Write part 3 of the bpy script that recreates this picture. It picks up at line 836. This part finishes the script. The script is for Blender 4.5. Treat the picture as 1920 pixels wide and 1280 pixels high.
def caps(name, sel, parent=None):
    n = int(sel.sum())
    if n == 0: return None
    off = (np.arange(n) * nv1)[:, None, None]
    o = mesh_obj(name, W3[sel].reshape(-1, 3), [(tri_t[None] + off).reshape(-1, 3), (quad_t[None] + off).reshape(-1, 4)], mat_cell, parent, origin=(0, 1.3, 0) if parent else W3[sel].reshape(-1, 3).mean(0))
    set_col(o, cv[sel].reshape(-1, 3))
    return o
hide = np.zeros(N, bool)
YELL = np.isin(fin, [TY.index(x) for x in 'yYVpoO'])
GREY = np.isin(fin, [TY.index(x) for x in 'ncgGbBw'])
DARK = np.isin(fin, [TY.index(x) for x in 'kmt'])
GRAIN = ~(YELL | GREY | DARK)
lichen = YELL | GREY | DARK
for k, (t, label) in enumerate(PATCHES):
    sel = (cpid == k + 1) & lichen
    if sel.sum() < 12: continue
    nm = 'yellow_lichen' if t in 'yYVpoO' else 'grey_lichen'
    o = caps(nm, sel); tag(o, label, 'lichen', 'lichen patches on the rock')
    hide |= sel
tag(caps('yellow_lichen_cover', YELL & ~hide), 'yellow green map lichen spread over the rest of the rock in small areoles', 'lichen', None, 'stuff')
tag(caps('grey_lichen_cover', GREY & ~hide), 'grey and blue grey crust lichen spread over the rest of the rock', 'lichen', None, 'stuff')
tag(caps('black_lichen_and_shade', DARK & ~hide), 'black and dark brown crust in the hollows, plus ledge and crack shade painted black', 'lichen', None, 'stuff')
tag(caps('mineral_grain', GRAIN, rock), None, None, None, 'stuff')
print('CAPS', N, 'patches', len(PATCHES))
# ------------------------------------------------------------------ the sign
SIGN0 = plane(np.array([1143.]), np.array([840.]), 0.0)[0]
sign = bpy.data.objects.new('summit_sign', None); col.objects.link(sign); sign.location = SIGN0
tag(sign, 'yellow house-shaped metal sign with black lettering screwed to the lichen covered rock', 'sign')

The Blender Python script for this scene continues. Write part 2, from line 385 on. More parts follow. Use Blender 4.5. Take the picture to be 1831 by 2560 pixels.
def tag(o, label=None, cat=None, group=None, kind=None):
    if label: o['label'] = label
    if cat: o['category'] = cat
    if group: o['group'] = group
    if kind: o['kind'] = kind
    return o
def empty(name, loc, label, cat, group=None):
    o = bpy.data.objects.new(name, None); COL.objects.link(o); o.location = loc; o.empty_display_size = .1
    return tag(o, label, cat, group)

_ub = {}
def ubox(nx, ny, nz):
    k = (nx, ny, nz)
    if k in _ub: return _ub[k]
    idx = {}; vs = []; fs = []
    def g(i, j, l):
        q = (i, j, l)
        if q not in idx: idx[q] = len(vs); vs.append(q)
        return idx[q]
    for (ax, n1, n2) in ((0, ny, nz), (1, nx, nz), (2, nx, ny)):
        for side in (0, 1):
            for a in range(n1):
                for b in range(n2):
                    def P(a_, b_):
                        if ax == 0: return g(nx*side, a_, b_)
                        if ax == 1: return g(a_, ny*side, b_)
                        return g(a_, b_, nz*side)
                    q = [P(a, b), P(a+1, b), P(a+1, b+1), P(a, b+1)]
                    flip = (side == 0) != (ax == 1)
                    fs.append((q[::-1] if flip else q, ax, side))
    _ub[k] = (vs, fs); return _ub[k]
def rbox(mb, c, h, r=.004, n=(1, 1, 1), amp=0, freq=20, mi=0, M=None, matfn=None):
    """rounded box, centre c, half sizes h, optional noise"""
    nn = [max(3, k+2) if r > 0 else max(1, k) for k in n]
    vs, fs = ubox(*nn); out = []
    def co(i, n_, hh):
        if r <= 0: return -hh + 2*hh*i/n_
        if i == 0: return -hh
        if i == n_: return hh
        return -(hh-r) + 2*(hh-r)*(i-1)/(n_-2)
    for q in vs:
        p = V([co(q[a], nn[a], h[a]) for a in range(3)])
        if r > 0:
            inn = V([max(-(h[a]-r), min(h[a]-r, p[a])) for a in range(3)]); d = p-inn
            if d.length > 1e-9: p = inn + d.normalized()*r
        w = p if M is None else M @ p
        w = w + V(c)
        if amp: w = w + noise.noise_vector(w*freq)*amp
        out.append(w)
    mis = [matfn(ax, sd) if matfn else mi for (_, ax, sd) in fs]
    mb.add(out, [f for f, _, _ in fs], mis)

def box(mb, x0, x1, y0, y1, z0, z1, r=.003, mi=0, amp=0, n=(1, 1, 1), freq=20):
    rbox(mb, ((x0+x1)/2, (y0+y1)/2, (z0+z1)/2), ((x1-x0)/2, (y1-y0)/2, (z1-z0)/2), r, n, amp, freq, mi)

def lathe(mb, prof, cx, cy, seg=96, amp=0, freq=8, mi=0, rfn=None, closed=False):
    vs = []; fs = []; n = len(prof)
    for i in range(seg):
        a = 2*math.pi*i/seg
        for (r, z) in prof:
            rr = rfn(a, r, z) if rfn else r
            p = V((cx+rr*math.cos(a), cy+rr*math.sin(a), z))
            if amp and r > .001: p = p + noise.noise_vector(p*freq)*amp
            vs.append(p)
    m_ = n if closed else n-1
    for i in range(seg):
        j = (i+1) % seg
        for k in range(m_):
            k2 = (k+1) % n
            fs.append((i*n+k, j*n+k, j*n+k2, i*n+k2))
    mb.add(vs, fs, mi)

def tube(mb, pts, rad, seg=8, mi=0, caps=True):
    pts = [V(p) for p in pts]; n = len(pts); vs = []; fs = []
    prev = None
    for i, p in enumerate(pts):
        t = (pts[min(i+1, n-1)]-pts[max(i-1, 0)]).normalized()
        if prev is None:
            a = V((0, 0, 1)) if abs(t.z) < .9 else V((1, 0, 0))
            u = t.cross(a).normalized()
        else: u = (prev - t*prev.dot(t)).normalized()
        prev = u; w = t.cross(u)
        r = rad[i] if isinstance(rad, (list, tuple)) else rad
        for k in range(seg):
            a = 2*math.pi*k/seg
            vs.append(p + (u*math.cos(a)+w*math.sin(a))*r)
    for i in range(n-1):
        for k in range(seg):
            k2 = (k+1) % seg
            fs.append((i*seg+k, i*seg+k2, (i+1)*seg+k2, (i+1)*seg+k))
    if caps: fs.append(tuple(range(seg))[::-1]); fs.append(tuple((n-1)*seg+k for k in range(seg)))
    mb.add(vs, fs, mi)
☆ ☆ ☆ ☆
-- Your task --
Give only the count of lines in which the string "Blender" appears.

-- Complete answer --
2